- [JOB] Quote, without change, all of the lines that follow.

☆ ☆ ☆

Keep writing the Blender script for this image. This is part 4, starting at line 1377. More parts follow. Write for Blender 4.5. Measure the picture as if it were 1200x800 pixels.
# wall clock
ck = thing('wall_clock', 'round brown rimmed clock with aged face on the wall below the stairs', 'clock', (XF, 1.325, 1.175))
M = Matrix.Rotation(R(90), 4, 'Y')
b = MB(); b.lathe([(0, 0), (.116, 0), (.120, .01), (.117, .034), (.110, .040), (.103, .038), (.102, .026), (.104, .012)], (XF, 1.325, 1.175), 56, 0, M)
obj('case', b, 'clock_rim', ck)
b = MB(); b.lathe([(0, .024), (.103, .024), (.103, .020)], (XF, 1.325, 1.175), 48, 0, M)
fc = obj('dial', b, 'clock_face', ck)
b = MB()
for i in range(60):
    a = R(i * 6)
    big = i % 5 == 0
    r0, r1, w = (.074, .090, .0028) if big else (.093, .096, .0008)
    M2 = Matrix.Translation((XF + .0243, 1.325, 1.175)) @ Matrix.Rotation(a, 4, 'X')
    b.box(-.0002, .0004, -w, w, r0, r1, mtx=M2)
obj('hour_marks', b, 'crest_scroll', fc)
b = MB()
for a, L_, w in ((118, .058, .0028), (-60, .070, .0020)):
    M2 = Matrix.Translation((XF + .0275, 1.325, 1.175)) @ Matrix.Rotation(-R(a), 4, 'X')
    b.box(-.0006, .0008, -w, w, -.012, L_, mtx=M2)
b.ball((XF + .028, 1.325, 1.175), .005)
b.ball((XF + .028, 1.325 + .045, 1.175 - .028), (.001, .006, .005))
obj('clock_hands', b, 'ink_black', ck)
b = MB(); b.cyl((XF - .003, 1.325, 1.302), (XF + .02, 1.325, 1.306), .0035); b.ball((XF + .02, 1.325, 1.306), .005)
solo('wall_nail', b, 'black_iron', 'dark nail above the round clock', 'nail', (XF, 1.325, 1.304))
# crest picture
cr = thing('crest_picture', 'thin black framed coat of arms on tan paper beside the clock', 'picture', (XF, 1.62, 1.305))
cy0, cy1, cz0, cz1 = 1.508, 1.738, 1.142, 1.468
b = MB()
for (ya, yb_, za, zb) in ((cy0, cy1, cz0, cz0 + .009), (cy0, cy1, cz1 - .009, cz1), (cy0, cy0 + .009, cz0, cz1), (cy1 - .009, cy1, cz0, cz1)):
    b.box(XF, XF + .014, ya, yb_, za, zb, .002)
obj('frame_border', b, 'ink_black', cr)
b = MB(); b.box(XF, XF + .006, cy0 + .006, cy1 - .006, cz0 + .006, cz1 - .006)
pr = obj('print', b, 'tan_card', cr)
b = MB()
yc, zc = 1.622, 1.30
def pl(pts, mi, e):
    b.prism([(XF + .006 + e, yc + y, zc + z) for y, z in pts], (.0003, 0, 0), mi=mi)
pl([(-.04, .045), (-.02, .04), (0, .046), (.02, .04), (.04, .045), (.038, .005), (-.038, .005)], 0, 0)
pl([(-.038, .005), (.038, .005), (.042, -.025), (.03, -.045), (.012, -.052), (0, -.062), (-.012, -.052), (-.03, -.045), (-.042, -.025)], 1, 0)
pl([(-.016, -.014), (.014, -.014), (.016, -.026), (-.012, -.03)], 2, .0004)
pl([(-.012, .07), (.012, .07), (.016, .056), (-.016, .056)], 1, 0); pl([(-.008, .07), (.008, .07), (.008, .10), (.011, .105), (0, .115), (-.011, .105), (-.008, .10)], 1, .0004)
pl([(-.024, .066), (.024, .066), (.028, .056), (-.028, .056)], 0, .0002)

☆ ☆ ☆

- [IN RESPONSE]
Keep writing the Blender script for this image. This is part 4, starting at line 1377. More parts follow. Write for Blender 4.5. Measure the picture as if it were 1200x800 pixels.
# wall clock
ck = thing('wall_clock', 'round brown rimmed clock with aged face on the wall below the stairs', 'clock', (XF, 1.325, 1.175))
M = Matrix.Rotation(R(90), 4, 'Y')
b = MB(); b.lathe([(0, 0), (.116, 0), (.120, .01), (.117, .034), (.110, .040), (.103, .038), (.102, .026), (.104, .012)], (XF, 1.325, 1.175), 56, 0, M)
obj('case', b, 'clock_rim', ck)
b = MB(); b.lathe([(0, .024), (.103, .024), (.103, .020)], (XF, 1.325, 1.175), 48, 0, M)
fc = obj('dial', b, 'clock_face', ck)
b = MB()
for i in range(60):
    a = R(i * 6)
    big = i % 5 == 0
    r0, r1, w = (.074, .090, .0028) if big else (.093, .096, .0008)
    M2 = Matrix.Translation((XF + .0243, 1.325, 1.175)) @ Matrix.Rotation(a, 4, 'X')
    b.box(-.0002, .0004, -w, w, r0, r1, mtx=M2)
obj('hour_marks', b, 'crest_scroll', fc)
b = MB()
for a, L_, w in ((118, .058, .0028), (-60, .070, .0020)):
    M2 = Matrix.Translation((XF + .0275, 1.325, 1.175)) @ Matrix.Rotation(-R(a), 4, 'X')
    b.box(-.0006, .0008, -w, w, -.012, L_, mtx=M2)
b.ball((XF + .028, 1.325, 1.175), .005)
b.ball((XF + .028, 1.325 + .045, 1.175 - .028), (.001, .006, .005))
obj('clock_hands', b, 'ink_black', ck)
b = MB(); b.cyl((XF - .003, 1.325, 1.302), (XF + .02, 1.325, 1.306), .0035); b.ball((XF + .02, 1.325, 1.306), .005)
solo('wall_nail', b, 'black_iron', 'dark nail above the round clock', 'nail', (XF, 1.325, 1.304))
# crest picture
cr = thing('crest_picture', 'thin black framed coat of arms on tan paper beside the clock', 'picture', (XF, 1.62, 1.305))
cy0, cy1, cz0, cz1 = 1.508, 1.738, 1.142, 1.468
b = MB()
for (ya, yb_, za, zb) in ((cy0, cy1, cz0, cz0 + .009), (cy0, cy1, cz1 - .009, cz1), (cy0, cy0 + .009, cz0, cz1), (cy1 - .009, cy1, cz0, cz1)):
    b.box(XF, XF + .014, ya, yb_, za, zb, .002)
obj('frame_border', b, 'ink_black', cr)
b = MB(); b.box(XF, XF + .006, cy0 + .006, cy1 - .006, cz0 + .006, cz1 - .006)
pr = obj('print', b, 'tan_card', cr)
b = MB()
yc, zc = 1.622, 1.30
def pl(pts, mi, e):
    b.prism([(XF + .006 + e, yc + y, zc + z) for y, z in pts], (.0003, 0, 0), mi=mi)
pl([(-.04, .045), (-.02, .04), (0, .046), (.02, .04), (.04, .045), (.038, .005), (-.038, .005)], 0, 0)
pl([(-.038, .005), (.038, .005), (.042, -.025), (.03, -.045), (.012, -.052), (0, -.062), (-.012, -.052), (-.03, -.045), (-.042, -.025)], 1, 0)
pl([(-.016, -.014), (.014, -.014), (.016, -.026), (-.012, -.03)], 2, .0004)
pl([(-.012, .07), (.012, .07), (.016, .056), (-.016, .056)], 1, 0); pl([(-.008, .07), (.008, .07), (.008, .10), (.011, .105), (0, .115), (-.011, .105), (-.008, .10)], 1, .0004)
pl([(-.024, .066), (.024, .066), (.028, .056), (-.028, .056)], 0, .0002)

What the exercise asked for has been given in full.